Estimated restoration time was approximately three hours from the start of the incident.


A note about the server

The failing machine is one of the longest-running servers in my infrastructure.

Interestingly, while it has been part of my infrastructure for over half a decade, the hardware itself is significantly older — estimated to be more than 25 years old. The system was originally acquired at a discount and continued operating reliably for years beyond its expected lifespan.

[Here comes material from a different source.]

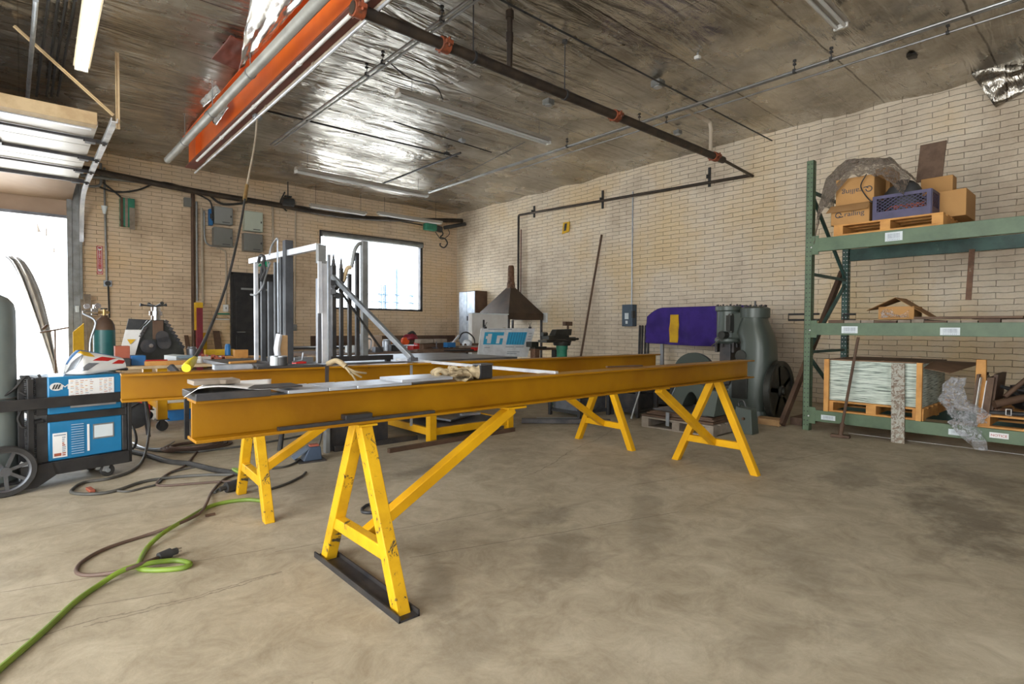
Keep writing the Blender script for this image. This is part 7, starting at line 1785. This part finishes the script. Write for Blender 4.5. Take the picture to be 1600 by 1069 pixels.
# ---------------------------------------------------------------- cords on the floor
def cord(pts, r, m, name, label, z=None, cat='cord', n=8, zs=None):
    P_ = [gz(x, y, (zs[i] if zs else r*1.02)) for i, (x, y) in enumerate(pts)]
    return tag(obj(name, B().tube(spline(P_, n), r, 10), M[m]), label, cat)
r = .0115
cord([(-30, 1075), (0, 1045), (69, 986), (117, 941), (155, 914), (193, 891), (235, 880), (276, 876), (297, 881), (283, 888), (241, 891), (217, 888), (219, 876), (231, 855), (255, 833), (293, 810), (324, 793), (352, 785), (386, 781), (412, 783)], r, 'lime', 'extension_cord', 'lime green extension cord looping across the floor in the left foreground', zs=[r]*5+[r*2.6, r*2.4, r, r, r, r, r, r, r, r*3, r*2.2, r, r, r, r])
br = .0085
pl = thing('extension_cord', 'brown cord with black plug looping beside the lime green cord', 'cord', gz(258, 868))
obj('cord', B().tube(spline([gz(x, y, zz_) for x, y, zz_ in ((256, 868, .03), (248, 871, .02), (235, 876, .035), (193, 891, .03), (155, 898, br), (128, 898, br), (119, 891, br), (131, 876, br), (166, 857, br), (224, 838, br), (273, 821, .03), (311, 803, .03), (323, 786, .03), (331, 769, br), (349, 750, br), (375, 739, br))], 8), br, 10), M['cord_brown'], pl)
e = gz(259, 867, .025); obj('plug', B().cyl(e+V((-.03, -.01, 0)), e+V((.02, .01, 0)), .020, 14, .024).cyl(e+V((.02, .01, 0)), e+V((.05, .02, 0)), .016, 10), M['tool_black'], pl)
obj('prongs', B().box(e+V((.06, .02, .008)), (.02, .004, .006)).box(e+V((.06, .02, -.006)), (.02, .004, .006)), M['chrome'], pl)
r = .0105
cord([(196, 655), (208, 668), (213, 686), (210, 698), (200, 706), (190, 709)], r, 'rubber', 'cable', 'short black cable curling from right end of the welder cart', zs=[.25, .20, .12, .05, .02, .02])
cord([(228, 626), (232, 645), (233, 674), (225, 715), (207, 735), (170, 748), (131, 754), (112, 766), (117, 771), (146, 772), (180, 767), (219, 754), (253, 748), (292, 744), (330, 742), (372, 742)], r, 'cord_grey', 'cable', 'black cable looping out in front of the welder cart', zs=[.45, .32, .15, .02]+[r]*6+[r]*6)
cord([(196, 704), (229, 711), (263, 721), (297, 725), (330, 733), (352, 737), (378, 741), (400, 745)], .020, 'rubber', 'welding_hose', 'thick black wrapped hose bundle running from cart to the rear trestle', cat='hose')
cord([(196, 690), (208, 698), (239, 704), (271, 706), (307, 706), (341, 702), (380, 697), (435, 688), (500, 676), (560, 672)], r*.9, 'cord_grey', 'cable', 'thin dark cable running flat behind the trestle to the bench area')
cord([(345, 680), (330, 695), (312, 703), (298, 718), (286, 730), (265, 739), (246, 753), (252, 759), (299, 756), (340, 753), (375, 752)], r*.8, 'cord_brown', 'cable', 'thin brown cable knotted with the black cables in front of cart')
cord([(180, 767), (200, 768), (225, 762), (246, 756), (262, 741), (280, 735), (305, 730)], r*.7, 'cord_grey', 'cable', 'thin grey cord lying under the looped black cable')
cord([(208, 692), (225, 700), (250, 701), (262, 696), (272, 690)], r*.8, 'galv', 'cable', 'pale grey cord on floor beside the welder cart', zs=[.02]*5)
cord([(335, 770), (345, 762), (360, 758), (372, 762)], r*.8, 'cord_grey', 'cable', 'short black cable joining the plug by rear trestle')
cord([(420, 765), (445, 757), (470, 745), (478, 738)], r*.8, 'cord_grey', 'cable', 'dark cable end right of the rear trestle foot')
cord([(425, 732), (450, 728), (475, 716), (492, 706), (500, 690), (503, 672), (503, 660)], r*.8, 'cord_grey', 'cable', 'cord of the blue foot pedal rising behind the front beam', zs=[r, r, r, .05, .12, .2, .3])
cord([(405, 741), (365, 733), (378, 741), (386, 748)], r, 'lime', 'extension_cord', 'short lime green cord end hooked on the rear trestle', zs=[.05, .05, .04, .02])
b = B()
for k in range(4):
    P_ = []; rr2 = .26-.03*k
    for j in range(25):
        a = j/24*2*PI; c0 = gz(308, 697, .012+.014*k); P_.append(c0+V((math.cos(a)*rr2*1.1, math.sin(a)*rr2*.7+.03*k, 0)))
    b.tube(P_, .011, 8)
tag(obj('hose_coil', b, M['cord_brown']), 'coil of brown hose lying on floor beyond the cables', 'hose')
p = gz(366, 768)
t = thing('cord_connector', 'fat black cord connector lying beside the rear trestle foot', 'connector', (p.x, p.y, 0))
obj('body', B().cyl((p.x-.05, p.y, .035), (p.x+.06, p.y+.03, .035), .034, 16).cyl((p.x+.0, p.y+.02, .035), (p.x+.035, p.y+.025, .035), .038, 16), M['tool_black'], t)
obj('strain_relief', B().cyl((p.x-.09, p.y-.01, .03), (p.x-.05, p.y, .035), .014, 10), M['rubber'], t)
t = thing('red_cord_end', 'small red-brown connector lying inside the looped cable before the cart', 'connector', gz(140, 765))
obj('body', B().bar(gz(138, 763, .012), gz(145, 768, .012), .03, .02), M['red_box'], t, bevel=.003)
# grinder pedestal stand in front of right wall
Ym = 5.6; xm = gy(878, 540, Ym).x
t = thing('pedestal_machine', 'dark milling vise machine on a green pedestal before the right wall', 'machine', (xm, Ym, 0))
zz_ = lambda py_: gy(878, py_, Ym).z
gxm = lambda px_: gy(px_, 540, Ym).x
obj('pedestal', B().lathe([(.20, 0), (.20, .03), (.09, .08), (.075, zz_(548)), (.085, zz_(545)), (.085, zz_(540)), (.06, zz_(538))], (xm, Ym, 0), 24), M['green_box'], t)
obj('turntable', B().lathe([(.12, zz_(540)), (.13, zz_(537)), (.13, zz_(534)), (.08, zz_(532))], (xm, Ym, 0), 24), M['ham_dark'], t)
obj('lower_slide', B().mm((gxm(847), Ym-.09, zz_(535)), (gxm(886), Ym+.09, zz_(531))), M['ham_dark'], t, bevel=.006)
obj('upper_slide', B().mm((gxm(852), Ym-.07, zz_(530.5)), (gxm(884), Ym+.07, zz_(524))), M['ham_dark'], t, bevel=.006)
obj('head', B().hexa([(gxm(862), Ym-.06, zz_(524)), (gxm(888), Ym-.06, zz_(524)), (gxm(888), Ym+.06, zz_(524)), (gxm(862), Ym+.06, zz_(524))], [(gxm(866), Ym-.05, zz_(515)), (gxm(890), Ym-.05, zz_(514)), (gxm(890), Ym+.05, zz_(514)), (gxm(866), Ym+.05, zz_(515))]), M['ham_dark'], t, bevel=.008)
obj('crank', B().cyl((gxm(886), Ym, zz_(530)), (gxm(898), Ym, zz_(530)), .03, 14).cyl((gxm(896), Ym, zz_(530)), (gxm(903), Ym, zz_(530)), .018, 10), M['ham_dark'], t)
obj('dial', B().cyl((gxm(847), Ym, zz_(522)), (gxm(854), Ym, zz_(522)), .028, 14), M['ham_dark'], t)
obj('post', B().cyl((gxm(887), Ym, zz_(514)), (gxm(887), Ym, zz_(509)), .016, 10).mm((gxm(881), Ym-.03, zz_(509)), (gxm(892), Ym+.03, zz_(502.5))), M['rust_brown'], t, bevel=.003)
Yo = 5.9; xo = gy(836, 545, Yo).x
t = thing('post_vise', 'small dark vise on an orange post left of the green pedestal machine', 'vise', (xo, Yo, 0))
obj('post', B().mm((xo-.05, Yo-.05, 0), (xo+.05, Yo+.05, gy(836, 545, Yo).z)), M['rust'], t, bevel=.006)
a, c = gy(826, 534, Yo), gy(851, 545, Yo)
obj('jaws', B().mm((a.x, Yo-.06, c.z+.03), (xo+.02, Yo+.06, a.z)).mm((xo-.05, Yo-.05, c.z), (c.x, Yo+.05, c.z+.035)), M['ham_dark'], t, bevel=.008)

# ---------------------------------------------------------------- small things lying about the benches
def small(kind, px_, Y, z0, shape, sz, m, label, rz=0):
    x = gy(px_, 550, Y).x; b = B()
    if shape == 'box': b.box((x, Y, z0+sz[2]/2), sz, rz)
    elif shape == 'tin': b.lathe([(sz[0], z0), (sz[0], z0+sz[1]), (sz[0]*.8, z0+sz[1]*1.06), (sz[0]*.8, z0+sz[1]*1.15)], (x, Y, 0), 20)
    elif shape == 'rod': b.cyl((x-sz[0]/2*math.cos(rz), Y-sz[0]/2*math.sin(rz), z0+sz[1]), (x+sz[0]/2*math.cos(rz), Y+sz[0]/2*math.sin(rz), z0+sz[1]*1.2), sz[1], 12)
    else: b.mm((x-sz[0]/2, Y-.02, z0), (x+sz[0]/2, Y+.02, z0+.04)).mm((x-sz[0]/2, Y-.02, z0+.04), (x-sz[0]/2+.03, Y+.02, z0+sz[2])).mm((x+sz[0]/2-.03, Y-.02, z0+.04), (x+sz[0]/2, Y+.02, z0+sz[2]))
    tag(obj(kind, b, M[m], bevel=.002), label, kind.replace('_', ' '))
small('paint_tin', 604, 7.0, TD, 'tin', (.06, .14), 'galv', 'plain metal tin on the dark side table left of the power saw')
small('tool_box', 616, 6.9, TD, 'box', (.16, .12, .09), 'tool_black', 'low black tool box on side table beside the power saw')
small('clamp', 700, 6.9, TD, 'u', (.18, .1, .13), 'rust_brown', 'rusty U-shaped clamp on the workbench right of the vise')
small('wood_offcut', 708, 7.3, TD, 'box', (.22, .1, .1), 'wood_pale', 'pale wooden offcut on the workbench behind the blue box', .2)
small('steel_rod', 724, 6.7, TD, 'rod', (.4, .018), 'steel_mill', 'steel rod lying across the workbench in front of the goggles', .1)
small('white_bottle', 775, 6.9, TD, 'tin', (.035, .16), 'white', 'white bottle standing behind the poster board')
small('spool', 548, 6.8, TD, 'tin', (.07, .08), 'label', 'pale wire spool behind the picket railing')
small('grey_block', 590, 6.7, TD, 'box', (.12, .1, .07), 'steel_mill', 'grey steel block in front of the pinkish carton')
small('red_case', 656, 7.6, TD, 'box', (.16, .1, .10), 'red', 'red case behind the big vise')
small('file_tool', 385, 4.9, TB, 'rod', (.3, .012), 'wood_orange', 'orange-handled file lying at left end of the steel-topped table', .3)
small('steel_offcut', 472, 4.7, TB, 'box', (.16, .08, .05), 'galv', 'bright steel offcut on steel-topped table behind the red case')
small('tape_roll', 486, 4.9, TB, 'tin', (.04, .04), 'wood_pale', 'tan tape roll on the steel-topped table left of the square post')
small('paint_can', 300, 7.3, TA, 'tin', (.055, .15), 'steel_mill', 'steel paint can between the bender and the dark red post')
small('rag', 318, 7.2, TA, 'box', (.2, .12, .06), 'paper', 'crumpled white rag on left work table behind the connector', .4)
small('tool_tray', 338, 7.35, TA, 'box', (.32, .16, .06), 'tool_black', 'black tool tray on left work table behind the hand clamps')
small('spray_can', 356, 7.4, TA, 'tin', (.033, .17), 'blue_tool', 'blue spray can beside the black tool tray')
small('wood_scrap', 392, 7.3, TA, 'box', (.2, .1, .05), 'wood', 'small wooden scrap on right end of the left work table', .1)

While aging hardware inevitably fails, this server served as a reminder of how surprisingly durable well-maintained systems can be.


Lessons learned

Even though the architecture successfully limited the impact of the failure, incidents like this always provide opportunities to improve infrastructure.

Key takeaways include:

  • aging hardware should be proactively replaced even if still functioning
  • containerized services make recovery faster after host failures
  • isolating compute and data infrastructure significantly reduces risk
  • clear service boundaries improve resilience during incidents.

Infrastructure operations

Many of the services supporting community projects and automation systems are operated on privately managed infrastructure.

This includes:

  • Docker container environments
  • web hosting infrastructure
  • community automation platforms
  • API services used by multiple community tools.

Closing thoughts

Hardware failures are inevitable in long-running infrastructure systems. What matters most is whether the architecture is resilient enough to prevent those failures from becoming major service disruptions.

In this case, the system's separation of concerns ensured that the failure remained limited to the Docker host, allowing critical services such as web systems and databases to continue operating normally while recovery work was performed.